What people ask about this idea

Do I need to know how to code?

No. Webflow, Framer, and modern WordPress builders are visual, and AI tools handle the occasional custom snippet. What clients pay for is judgment: layout, clarity, and making their phone ring. That said, basic HTML and CSS knowledge makes you faster and is worth learning as you go.

How do I get clients without an existing portfolio?

Build two demo sites for fictional businesses in your niche, then create homepage mockups for real prospects before contacting them. 'I already rebuilt your homepage, want to see it?' works even with zero paid projects behind you. Your first two or three clients may come at a discount in exchange for a review and case study; that is normal.

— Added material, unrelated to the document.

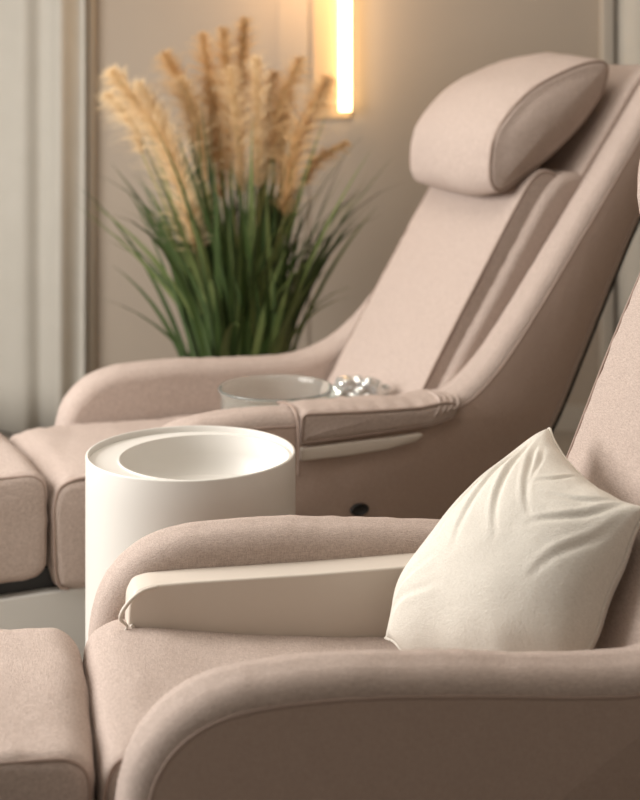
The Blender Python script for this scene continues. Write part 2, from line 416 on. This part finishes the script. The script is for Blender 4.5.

How much does it cost to start, and what does the platform cost?

You can be operational for under $1,000: a platform subscription, a domain, and basic business registration. On the Unleash Your Ideas side, you can start free; the plan builder maps your niche, offer, and first actions at no cost. If you want the whole thing built with you, done-for-you buildouts start at $5,000.

How long until I land my first paying client?

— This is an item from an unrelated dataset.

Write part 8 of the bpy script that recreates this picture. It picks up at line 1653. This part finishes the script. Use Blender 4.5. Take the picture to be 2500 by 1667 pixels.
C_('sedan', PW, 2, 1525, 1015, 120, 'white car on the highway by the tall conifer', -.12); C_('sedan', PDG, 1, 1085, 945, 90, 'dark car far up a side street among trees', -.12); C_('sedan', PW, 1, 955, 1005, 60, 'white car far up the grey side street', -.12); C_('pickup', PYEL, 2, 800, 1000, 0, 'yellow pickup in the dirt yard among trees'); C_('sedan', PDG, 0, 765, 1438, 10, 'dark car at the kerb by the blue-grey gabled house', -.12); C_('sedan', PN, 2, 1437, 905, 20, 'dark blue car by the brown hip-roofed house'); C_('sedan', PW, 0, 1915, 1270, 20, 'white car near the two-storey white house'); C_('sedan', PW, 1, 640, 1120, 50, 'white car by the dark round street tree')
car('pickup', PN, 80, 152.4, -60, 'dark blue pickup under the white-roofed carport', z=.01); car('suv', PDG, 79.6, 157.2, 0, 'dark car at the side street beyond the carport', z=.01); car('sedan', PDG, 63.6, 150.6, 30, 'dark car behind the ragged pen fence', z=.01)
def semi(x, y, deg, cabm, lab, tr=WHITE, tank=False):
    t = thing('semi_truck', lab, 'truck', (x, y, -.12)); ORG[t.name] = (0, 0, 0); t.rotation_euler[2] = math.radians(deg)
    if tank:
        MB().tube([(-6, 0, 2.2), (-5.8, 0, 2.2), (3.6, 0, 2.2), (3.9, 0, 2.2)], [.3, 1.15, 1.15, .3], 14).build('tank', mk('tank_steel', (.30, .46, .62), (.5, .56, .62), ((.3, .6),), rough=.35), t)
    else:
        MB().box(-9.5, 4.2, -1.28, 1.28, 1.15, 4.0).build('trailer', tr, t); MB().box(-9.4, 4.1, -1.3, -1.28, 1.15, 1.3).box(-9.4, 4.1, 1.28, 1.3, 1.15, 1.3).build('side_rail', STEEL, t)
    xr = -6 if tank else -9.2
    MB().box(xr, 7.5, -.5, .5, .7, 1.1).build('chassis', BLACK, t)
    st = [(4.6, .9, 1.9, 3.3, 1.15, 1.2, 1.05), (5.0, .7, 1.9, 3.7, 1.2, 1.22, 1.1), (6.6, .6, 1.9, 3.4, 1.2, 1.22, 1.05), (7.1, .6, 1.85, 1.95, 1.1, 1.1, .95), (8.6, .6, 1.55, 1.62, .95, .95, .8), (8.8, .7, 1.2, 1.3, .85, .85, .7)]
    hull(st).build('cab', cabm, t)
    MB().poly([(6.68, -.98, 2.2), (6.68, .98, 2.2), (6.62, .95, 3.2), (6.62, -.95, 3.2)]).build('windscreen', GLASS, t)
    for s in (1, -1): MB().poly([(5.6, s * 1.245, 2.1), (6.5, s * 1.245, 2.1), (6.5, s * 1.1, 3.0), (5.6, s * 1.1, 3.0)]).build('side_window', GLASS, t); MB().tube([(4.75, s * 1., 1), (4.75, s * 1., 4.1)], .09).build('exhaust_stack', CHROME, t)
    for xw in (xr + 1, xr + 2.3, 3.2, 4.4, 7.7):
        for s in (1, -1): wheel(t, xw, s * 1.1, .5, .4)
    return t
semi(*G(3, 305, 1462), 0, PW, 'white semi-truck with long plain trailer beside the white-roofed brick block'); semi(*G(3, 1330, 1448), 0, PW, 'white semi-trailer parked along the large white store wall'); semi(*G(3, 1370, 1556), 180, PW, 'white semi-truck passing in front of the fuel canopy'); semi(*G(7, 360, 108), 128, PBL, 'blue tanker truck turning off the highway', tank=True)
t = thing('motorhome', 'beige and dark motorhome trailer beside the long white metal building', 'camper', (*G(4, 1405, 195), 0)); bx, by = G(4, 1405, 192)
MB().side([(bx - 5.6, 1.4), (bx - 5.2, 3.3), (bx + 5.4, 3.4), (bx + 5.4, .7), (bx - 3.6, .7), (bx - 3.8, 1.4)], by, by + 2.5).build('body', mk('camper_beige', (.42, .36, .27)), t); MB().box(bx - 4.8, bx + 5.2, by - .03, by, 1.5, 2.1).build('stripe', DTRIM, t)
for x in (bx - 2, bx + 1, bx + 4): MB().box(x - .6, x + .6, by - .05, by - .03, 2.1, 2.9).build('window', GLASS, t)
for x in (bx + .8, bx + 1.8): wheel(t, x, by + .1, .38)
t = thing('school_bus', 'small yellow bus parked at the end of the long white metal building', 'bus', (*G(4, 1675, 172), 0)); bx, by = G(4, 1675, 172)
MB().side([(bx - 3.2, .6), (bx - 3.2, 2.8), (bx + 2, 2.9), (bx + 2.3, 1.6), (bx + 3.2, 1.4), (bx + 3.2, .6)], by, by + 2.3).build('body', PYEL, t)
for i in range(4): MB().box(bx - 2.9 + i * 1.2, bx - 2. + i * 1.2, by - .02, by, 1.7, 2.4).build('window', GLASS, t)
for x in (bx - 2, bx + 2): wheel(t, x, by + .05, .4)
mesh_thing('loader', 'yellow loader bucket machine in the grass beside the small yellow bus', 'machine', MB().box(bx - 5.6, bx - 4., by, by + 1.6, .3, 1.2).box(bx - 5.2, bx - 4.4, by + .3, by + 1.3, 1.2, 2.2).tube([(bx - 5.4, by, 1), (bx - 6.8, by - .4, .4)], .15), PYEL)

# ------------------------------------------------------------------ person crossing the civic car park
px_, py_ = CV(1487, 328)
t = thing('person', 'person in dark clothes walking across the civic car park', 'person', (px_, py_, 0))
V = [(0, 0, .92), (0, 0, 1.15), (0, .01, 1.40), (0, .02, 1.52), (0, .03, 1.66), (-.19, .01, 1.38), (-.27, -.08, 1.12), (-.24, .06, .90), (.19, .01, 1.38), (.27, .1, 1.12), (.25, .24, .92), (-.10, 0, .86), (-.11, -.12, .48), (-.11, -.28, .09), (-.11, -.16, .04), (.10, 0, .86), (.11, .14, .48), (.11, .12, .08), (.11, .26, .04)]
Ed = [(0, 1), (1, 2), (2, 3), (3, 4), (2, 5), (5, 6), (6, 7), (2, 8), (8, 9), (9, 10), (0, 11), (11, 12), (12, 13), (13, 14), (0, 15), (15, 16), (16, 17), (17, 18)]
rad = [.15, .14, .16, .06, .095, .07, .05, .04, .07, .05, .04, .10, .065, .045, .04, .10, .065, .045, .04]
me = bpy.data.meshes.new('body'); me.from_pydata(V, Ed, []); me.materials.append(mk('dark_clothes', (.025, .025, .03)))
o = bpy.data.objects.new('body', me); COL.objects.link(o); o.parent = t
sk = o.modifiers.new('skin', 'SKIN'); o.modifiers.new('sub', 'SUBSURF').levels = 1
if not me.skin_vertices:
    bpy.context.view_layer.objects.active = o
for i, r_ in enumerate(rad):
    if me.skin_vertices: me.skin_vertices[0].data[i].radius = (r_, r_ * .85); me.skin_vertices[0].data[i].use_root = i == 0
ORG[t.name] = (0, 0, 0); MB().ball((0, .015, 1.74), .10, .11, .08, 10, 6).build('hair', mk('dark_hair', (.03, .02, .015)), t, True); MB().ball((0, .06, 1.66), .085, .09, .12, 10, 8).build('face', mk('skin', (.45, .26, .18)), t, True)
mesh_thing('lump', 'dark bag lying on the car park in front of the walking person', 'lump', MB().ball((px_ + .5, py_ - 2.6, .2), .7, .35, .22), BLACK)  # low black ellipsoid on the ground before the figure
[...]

With daily outreach, most people close their first project inside 30 to 60 days. The mockup pitch shortens that; two replies from ten pitches is a normal hit rate, and one close from those two is a realistic first month.

Isn't the market saturated with agencies and freelancers?

Generalists are saturated. 'The web designer for dentists in your county' is not. Millions of small business sites are outdated right now, and most agencies chase bigger contracts, leaving the $2,500 local build wide open. Niche plus care plan is the moat.

What is a realistic income in year one?

Part time, one to two builds a month plus a growing care plan base lands around $2,500 to $6,000 a month by month twelve. Full time with consistent outreach, $8K to $12K a month is achievable: roughly two to three builds monthly plus 20 or more care plan clients. The recurring line is what makes year two better than year one.